++++ Recorded data

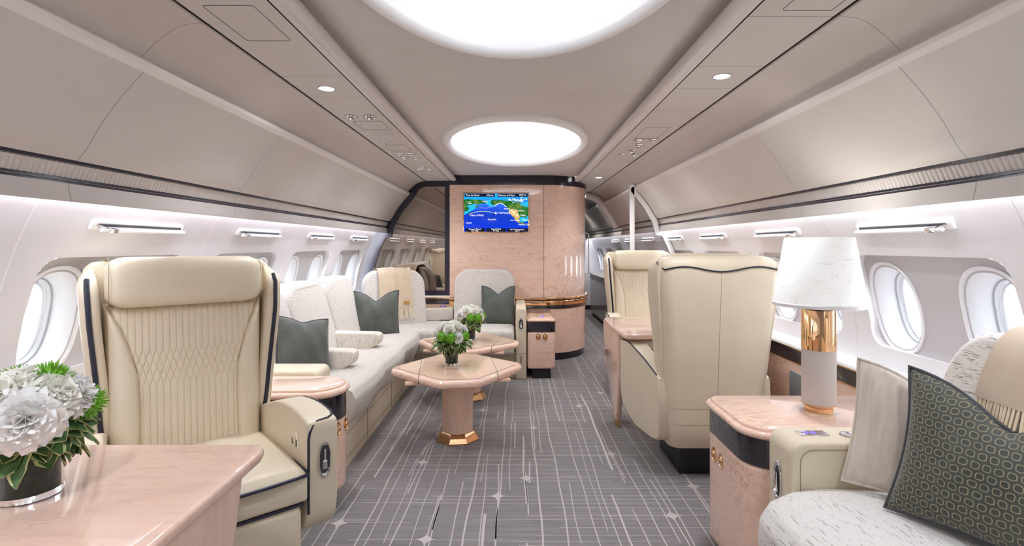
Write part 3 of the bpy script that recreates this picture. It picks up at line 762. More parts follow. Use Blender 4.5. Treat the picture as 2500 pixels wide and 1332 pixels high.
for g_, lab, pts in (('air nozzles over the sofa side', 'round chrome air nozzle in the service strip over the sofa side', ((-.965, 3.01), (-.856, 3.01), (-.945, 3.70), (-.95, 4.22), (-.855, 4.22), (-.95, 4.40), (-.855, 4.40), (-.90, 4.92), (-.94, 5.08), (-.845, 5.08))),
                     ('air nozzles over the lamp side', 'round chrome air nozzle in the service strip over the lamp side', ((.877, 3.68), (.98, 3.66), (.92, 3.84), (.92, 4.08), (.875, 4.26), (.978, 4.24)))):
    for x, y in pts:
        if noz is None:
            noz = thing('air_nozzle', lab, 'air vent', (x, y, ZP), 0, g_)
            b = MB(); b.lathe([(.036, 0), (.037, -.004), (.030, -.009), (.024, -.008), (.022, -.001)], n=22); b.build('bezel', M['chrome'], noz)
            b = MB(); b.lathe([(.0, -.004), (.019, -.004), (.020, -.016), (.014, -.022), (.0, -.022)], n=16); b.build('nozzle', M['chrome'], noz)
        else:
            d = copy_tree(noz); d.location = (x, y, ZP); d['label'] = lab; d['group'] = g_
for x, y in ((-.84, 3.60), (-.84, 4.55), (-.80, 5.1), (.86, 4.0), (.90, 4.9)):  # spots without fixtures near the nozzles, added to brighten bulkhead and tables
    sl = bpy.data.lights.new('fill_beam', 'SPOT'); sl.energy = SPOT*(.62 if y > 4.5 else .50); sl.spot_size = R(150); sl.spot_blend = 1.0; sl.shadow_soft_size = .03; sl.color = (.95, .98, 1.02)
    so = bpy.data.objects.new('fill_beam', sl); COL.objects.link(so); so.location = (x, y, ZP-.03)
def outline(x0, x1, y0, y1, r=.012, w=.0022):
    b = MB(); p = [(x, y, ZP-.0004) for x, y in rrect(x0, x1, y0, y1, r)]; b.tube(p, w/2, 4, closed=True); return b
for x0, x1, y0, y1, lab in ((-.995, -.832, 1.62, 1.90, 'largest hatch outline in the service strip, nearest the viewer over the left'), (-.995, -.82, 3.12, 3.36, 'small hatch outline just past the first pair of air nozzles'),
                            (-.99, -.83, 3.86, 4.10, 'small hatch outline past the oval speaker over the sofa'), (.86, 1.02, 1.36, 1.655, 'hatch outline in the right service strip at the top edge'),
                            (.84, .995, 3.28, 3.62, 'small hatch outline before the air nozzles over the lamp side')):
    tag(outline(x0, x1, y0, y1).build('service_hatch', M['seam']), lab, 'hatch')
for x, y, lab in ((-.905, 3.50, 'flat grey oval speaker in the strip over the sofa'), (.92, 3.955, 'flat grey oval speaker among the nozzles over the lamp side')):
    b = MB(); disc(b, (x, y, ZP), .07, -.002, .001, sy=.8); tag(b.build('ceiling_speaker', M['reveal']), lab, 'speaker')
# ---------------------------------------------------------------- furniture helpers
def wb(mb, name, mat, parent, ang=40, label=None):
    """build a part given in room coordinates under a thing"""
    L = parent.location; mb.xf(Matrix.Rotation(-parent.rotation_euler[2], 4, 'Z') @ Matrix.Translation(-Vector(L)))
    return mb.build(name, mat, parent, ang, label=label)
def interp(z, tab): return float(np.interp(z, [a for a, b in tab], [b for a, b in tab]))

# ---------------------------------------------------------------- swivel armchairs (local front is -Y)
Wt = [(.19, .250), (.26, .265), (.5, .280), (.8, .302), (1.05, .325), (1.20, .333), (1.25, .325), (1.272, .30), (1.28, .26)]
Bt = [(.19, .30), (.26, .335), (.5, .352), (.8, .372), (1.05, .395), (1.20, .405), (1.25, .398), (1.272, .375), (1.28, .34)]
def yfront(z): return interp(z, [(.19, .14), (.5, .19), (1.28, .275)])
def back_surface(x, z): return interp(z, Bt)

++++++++

**What you need to do:** Copy out the data above exactly, except the pictures.

**Task response:**
Write part 3 of the bpy script that recreates this picture. It picks up at line 762. More parts follow. Use Blender 4.5. Treat the picture as 2500 pixels wide and 1332 pixels high.
for g_, lab, pts in (('air nozzles over the sofa side', 'round chrome air nozzle in the service strip over the sofa side', ((-.965, 3.01), (-.856, 3.01), (-.945, 3.70), (-.95, 4.22), (-.855, 4.22), (-.95, 4.40), (-.855, 4.40), (-.90, 4.92), (-.94, 5.08), (-.845, 5.08))),
                     ('air nozzles over the lamp side', 'round chrome air nozzle in the service strip over the lamp side', ((.877, 3.68), (.98, 3.66), (.92, 3.84), (.92, 4.08), (.875, 4.26), (.978, 4.24)))):
    for x, y in pts:
        if noz is None:
            noz = thing('air_nozzle', lab, 'air vent', (x, y, ZP), 0, g_)
            b = MB(); b.lathe([(.036, 0), (.037, -.004), (.030, -.009), (.024, -.008), (.022, -.001)], n=22); b.build('bezel', M['chrome'], noz)
            b = MB(); b.lathe([(.0, -.004), (.019, -.004), (.020, -.016), (.014, -.022), (.0, -.022)], n=16); b.build('nozzle', M['chrome'], noz)
        else:
            d = copy_tree(noz); d.location = (x, y, ZP); d['label'] = lab; d['group'] = g_
for x, y in ((-.84, 3.60), (-.84, 4.55), (-.80, 5.1), (.86, 4.0), (.90, 4.9)):  # spots without fixtures near the nozzles, added to brighten bulkhead and tables
    sl = bpy.data.lights.new('fill_beam', 'SPOT'); sl.energy = SPOT*(.62 if y > 4.5 else .50); sl.spot_size = R(150); sl.spot_blend = 1.0; sl.shadow_soft_size = .03; sl.color = (.95, .98, 1.02)
    so = bpy.data.objects.new('fill_beam', sl); COL.objects.link(so); so.location = (x, y, ZP-.03)
def outline(x0, x1, y0, y1, r=.012, w=.0022):
    b = MB(); p = [(x, y, ZP-.0004) for x, y in rrect(x0, x1, y0, y1, r)]; b.tube(p, w/2, 4, closed=True); return b
for x0, x1, y0, y1, lab in ((-.995, -.832, 1.62, 1.90, 'largest hatch outline in the service strip, nearest the viewer over the left'), (-.995, -.82, 3.12, 3.36, 'small hatch outline just past the first pair of air nozzles'),
                            (-.99, -.83, 3.86, 4.10, 'small hatch outline past the oval speaker over the sofa'), (.86, 1.02, 1.36, 1.655, 'hatch outline in the right service strip at the top edge'),
                            (.84, .995, 3.28, 3.62, 'small hatch outline before the air nozzles over the lamp side')):
    tag(outline(x0, x1, y0, y1).build('service_hatch', M['seam']), lab, 'hatch')
for x, y, lab in ((-.905, 3.50, 'flat grey oval speaker in the strip over the sofa'), (.92, 3.955, 'flat grey oval speaker among the nozzles over the lamp side')):
    b = MB(); disc(b, (x, y, ZP), .07, -.002, .001, sy=.8); tag(b.build('ceiling_speaker', M['reveal']), lab, 'speaker')
# ---------------------------------------------------------------- furniture helpers
def wb(mb, name, mat, parent, ang=40, label=None):
    """build a part given in room coordinates under a thing"""
    L = parent.location; mb.xf(Matrix.Rotation(-parent.rotation_euler[2], 4, 'Z') @ Matrix.Translation(-Vector(L)))
    return mb.build(name, mat, parent, ang, label=label)
def interp(z, tab): return float(np.interp(z, [a for a, b in tab], [b for a, b in tab]))

# ---------------------------------------------------------------- swivel armchairs (local front is -Y)
Wt = [(.19, .250), (.26, .265), (.5, .280), (.8, .302), (1.05, .325), (1.20, .333), (1.25, .325), (1.272, .30), (1.28, .26)]
Bt = [(.19, .30), (.26, .335), (.5, .352), (.8, .372), (1.05, .395), (1.20, .405), (1.25, .398), (1.272, .375), (1.28, .34)]
def yfront(z): return interp(z, [(.19, .14), (.5, .19), (1.28, .275)])
def back_surface(x, z): return interp(z, Bt)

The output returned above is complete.